* _Prompt_
All lines in which the word "that" occurs are to be extracted.

* _Exercise input_
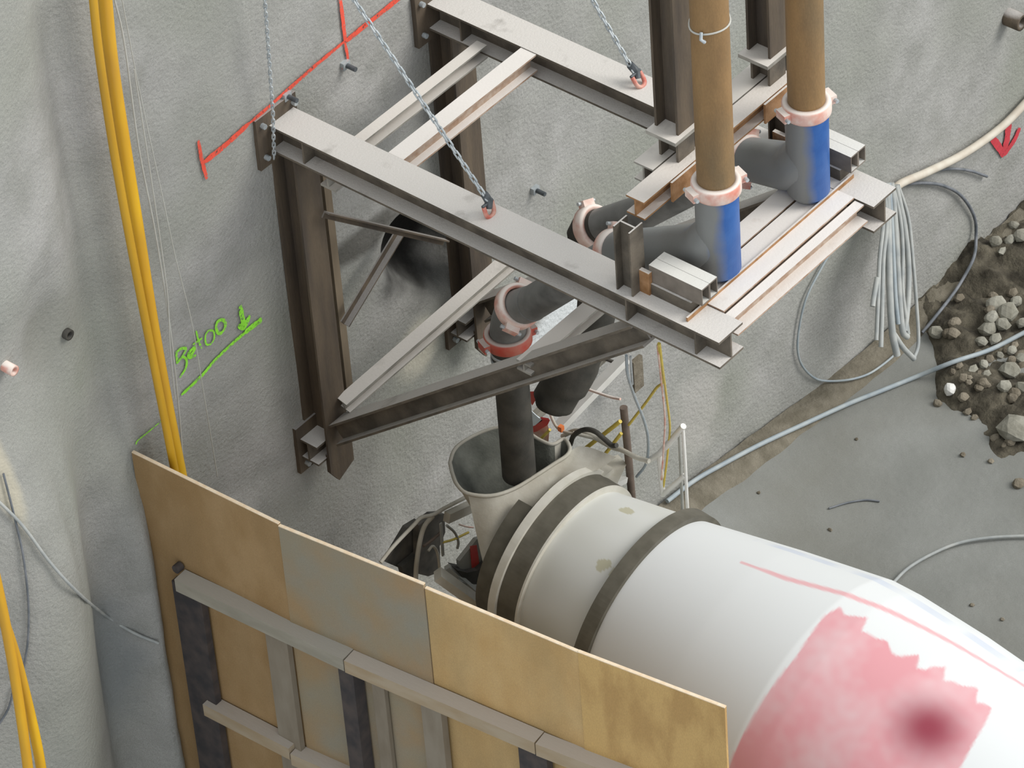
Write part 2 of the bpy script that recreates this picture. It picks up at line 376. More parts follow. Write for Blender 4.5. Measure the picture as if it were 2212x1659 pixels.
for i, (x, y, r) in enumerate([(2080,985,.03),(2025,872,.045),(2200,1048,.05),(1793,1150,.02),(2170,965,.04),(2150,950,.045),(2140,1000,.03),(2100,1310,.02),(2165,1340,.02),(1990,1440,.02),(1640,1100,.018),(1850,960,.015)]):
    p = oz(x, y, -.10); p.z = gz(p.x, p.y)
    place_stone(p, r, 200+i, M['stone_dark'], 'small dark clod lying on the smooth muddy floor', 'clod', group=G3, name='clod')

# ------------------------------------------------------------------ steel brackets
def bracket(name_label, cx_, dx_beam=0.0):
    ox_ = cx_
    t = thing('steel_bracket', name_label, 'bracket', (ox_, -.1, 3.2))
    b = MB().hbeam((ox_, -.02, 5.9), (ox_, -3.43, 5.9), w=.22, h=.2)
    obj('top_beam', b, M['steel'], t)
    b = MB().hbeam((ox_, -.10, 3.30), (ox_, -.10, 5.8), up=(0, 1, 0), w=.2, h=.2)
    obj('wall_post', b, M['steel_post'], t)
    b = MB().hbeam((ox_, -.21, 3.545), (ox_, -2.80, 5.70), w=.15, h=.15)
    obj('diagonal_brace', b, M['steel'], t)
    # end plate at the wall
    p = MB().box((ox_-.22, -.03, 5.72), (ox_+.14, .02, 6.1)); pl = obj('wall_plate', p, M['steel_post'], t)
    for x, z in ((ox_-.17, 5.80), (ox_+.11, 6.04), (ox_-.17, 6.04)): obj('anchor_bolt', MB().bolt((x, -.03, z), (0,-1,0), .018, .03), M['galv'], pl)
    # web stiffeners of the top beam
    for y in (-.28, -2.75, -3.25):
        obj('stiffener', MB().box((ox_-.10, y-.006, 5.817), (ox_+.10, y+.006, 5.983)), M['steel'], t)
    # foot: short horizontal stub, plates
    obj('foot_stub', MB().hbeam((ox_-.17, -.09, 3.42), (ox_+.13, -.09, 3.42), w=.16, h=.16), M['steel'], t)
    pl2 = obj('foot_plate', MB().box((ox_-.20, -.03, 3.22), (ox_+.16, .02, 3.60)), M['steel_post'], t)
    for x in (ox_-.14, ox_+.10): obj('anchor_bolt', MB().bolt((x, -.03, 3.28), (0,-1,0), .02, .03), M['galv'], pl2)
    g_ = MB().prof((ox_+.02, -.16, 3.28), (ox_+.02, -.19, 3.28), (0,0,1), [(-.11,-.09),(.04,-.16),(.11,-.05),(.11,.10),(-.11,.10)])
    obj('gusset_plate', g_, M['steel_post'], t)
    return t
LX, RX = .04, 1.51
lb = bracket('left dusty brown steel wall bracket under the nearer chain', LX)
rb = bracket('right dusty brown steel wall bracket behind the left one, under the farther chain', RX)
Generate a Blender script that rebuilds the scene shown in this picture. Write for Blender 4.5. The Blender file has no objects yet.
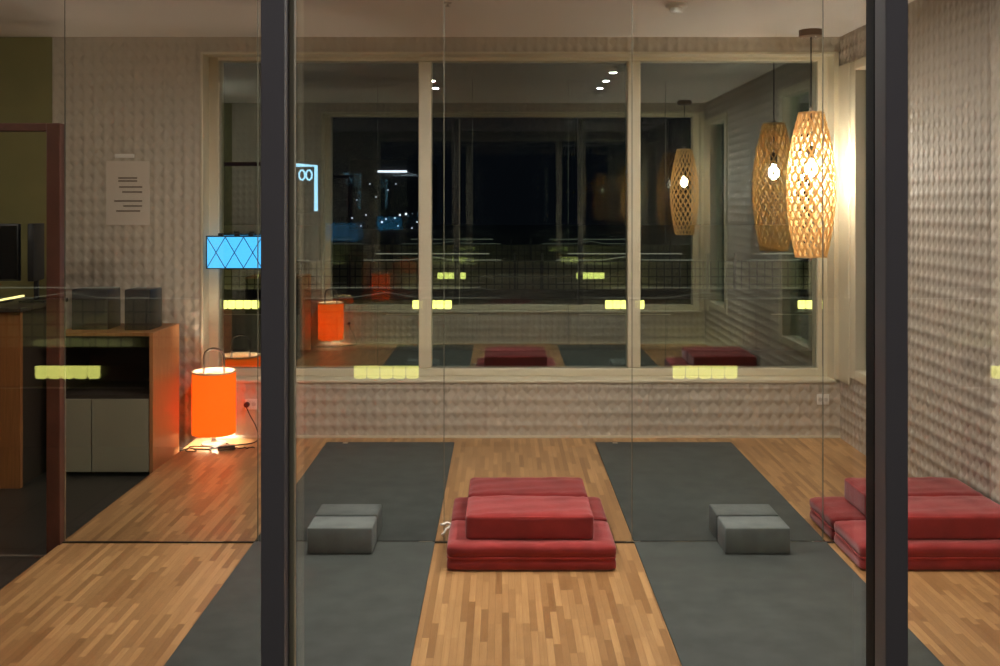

* _Answer below_
Write part 2 of the bpy script that recreates this picture. It picks up at line 376. More parts follow. Write for Blender 4.5. Measure the picture as if it were 2212x1659 pixels.
Generate a Blender script that rebuilds the scene shown in this picture. Write for Blender 4.5. The Blender file has no objects yet.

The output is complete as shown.